Baseball has seldom seen anything quite like Howard. The hulking 6'4" 250-pounder looks like he was poured into his uniform and forgot to say when. As if stanchioned to the bag at first, he often seems as animated as the William Penn statue atop Philadelphia's City Hall. "Ryan does get excited," insists Philadelphia reliever Geoff Geary. "His excitement is just not extreme." To prove a point, Geary shows a video he filmed surreptitiously on his cellphone. Facing his locker before a game, wired into an iPod, Howard, arms akimbo and hips swiveling, does a wobbly rumba. "That's Ryan's groove dance," says Geary. "He gets down to get loose."

Howard is only truly loose in the clubhouse, where he greets teammates with a dozen handshakes. "He's got big old Mice and Men hands," says Phillies shortstop Jimmy Rollins. "You know, like the ones Lenny had.
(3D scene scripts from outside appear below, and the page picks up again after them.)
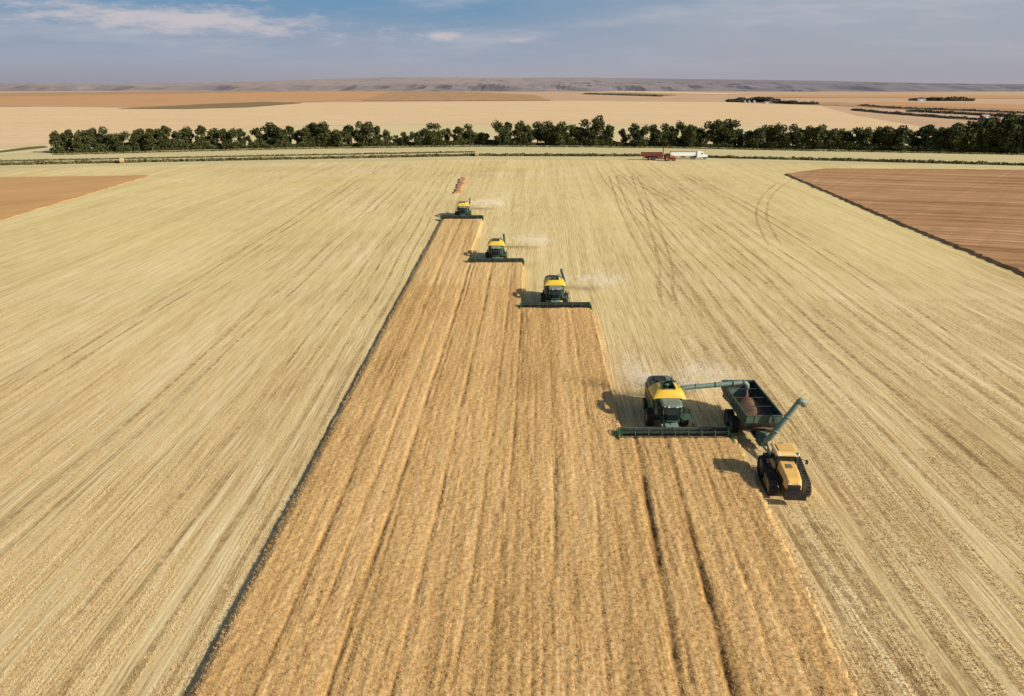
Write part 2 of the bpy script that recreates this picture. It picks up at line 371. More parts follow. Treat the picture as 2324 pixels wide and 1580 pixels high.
def trackmat():
    m,t,bs=newmat('wheel_track'); pos=t.new('ShaderNodeNewGeometry').outputs['Position']
    n=t.noise(pos,.9,5,.7); n2=t.noise(pos,.06,3,.6)
    t.link(t.mix(t.noise(pos,5,3,.6),(.48,.33,.155,1),(.37,.245,.115,1)),bs.inputs['Base Color']); bs.inputs['Roughness'].default_value=1; bs.inputs['Specular IOR Level'].default_value=0
    t.link(t.math('MULTIPLY',t.mr(n,.36,.62),t.mr(n2,.35,.6,.1,.6),clamp=True),bs.inputs['Alpha']); return m
M['track']=trackmat()
def ribbon(name,pts,w,z,gauge=0):
    Wp=[Vector(at(*p)) for p in pts]; S=[]
    for i in range(len(Wp)-1):
        p0=Wp[max(i-1,0)];p1=Wp[i];p2=Wp[i+1];p3=Wp[min(i+2,len(Wp)-1)]
        for j in range(12):
            t=j/12; S.append(.5*((2*p1)+(p2-p0)*t+(2*p0-5*p1+4*p2-p3)*t*t+(3*p1-p0-3*p2+p3)*t**3))
    S.append(Wp[-1]); m=MB()
    for g in ((-gauge/2,gauge/2) if gauge else (0,)):
        vs=[];fs=[]
        for i,p in enumerate(S):
            d=(S[min(i+1,len(S)-1)]-S[max(i-1,0)]).normalized(); nn=Vector((-d.y,d.x)); ww=w/2*random.uniform(.7,1.2)
            a=p+nn*(g-ww); b=p+nn*(g+ww); vs+=[(a.x,a.y,z),(b.x,b.y,z)]
        for i in range(len(S)-1): fs.append((2*i,2*i+1,2*i+3,2*i+2))
        m.add(vs,fs)
    o=m.build(name,M['track']); tag(o,kind='structure')
    if o.data.polygons[0].normal.z<0: o.data.flip_normals()
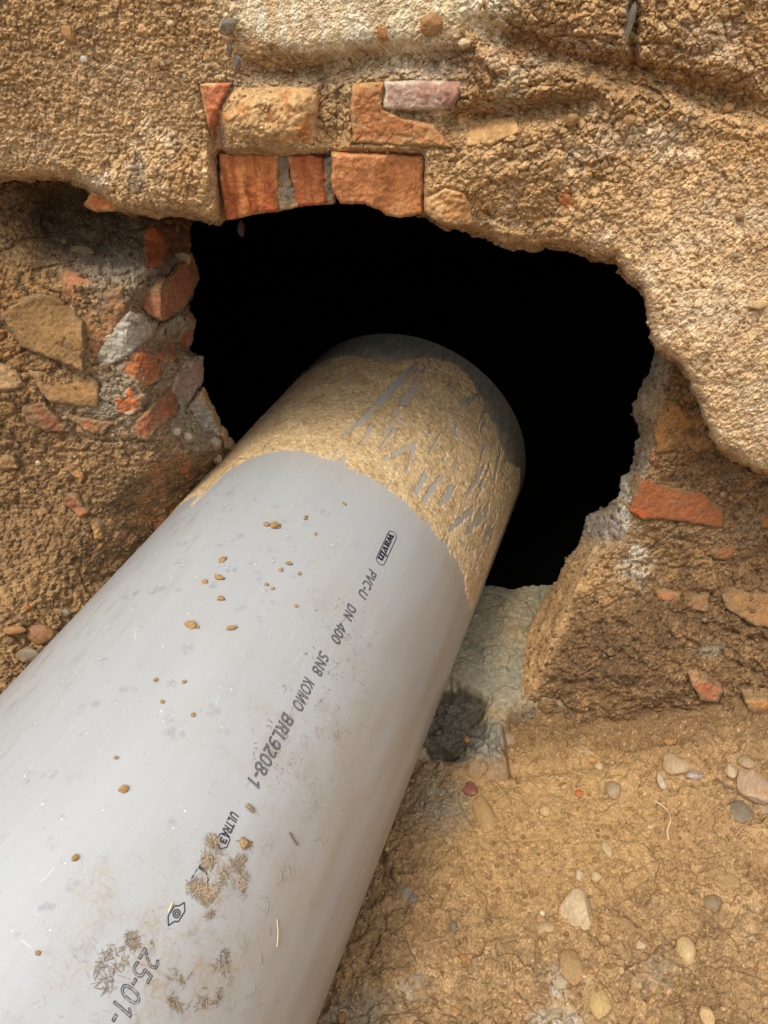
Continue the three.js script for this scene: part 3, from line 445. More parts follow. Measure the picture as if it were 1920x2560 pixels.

There's a lot of strong in those hands."

You need strong hands to dispatch fastballs into the troposphere. "Ryan uses an inside-out swing for wallburners to left, but his homers to center and right have a trajectory unlike anything I've ever seen," says pitcher Jamie Moyer, a veteran of 20 seasons. "They start out like routine flies and carry and carry and carry until they land 30 rows back in the bleachers. They're absolutely majestic."

At Citizens Bank Park, Howard's most regal blasts alight in the upper deck in right, a veritable petri dish of costumed Phillies fan clubs, from Flash Gordon's "Superheroes" to Chase Utley's " Utley's Uglies." Three clubs vie for Howard supremacy: the leonine-garbed "Ryan's Lions," the Homer Simpson--masked "Homer's Homers" and " Howard's Howards," who sport bowl cuts like Moe Howard of Three Stooges fame. All chant "M-V-P!" when their hero steps to the plate.

"Phillies fans go crazy for the shut-up-and-play type," says Jerry Getz, a Philly sports-radio gadfly known as Jerry on the Mobile. "Howard seems like a quiet, clean-cut John Kruk, an accessible, almost jolly guy who plays the game like he loves it. He's the anti-T.O."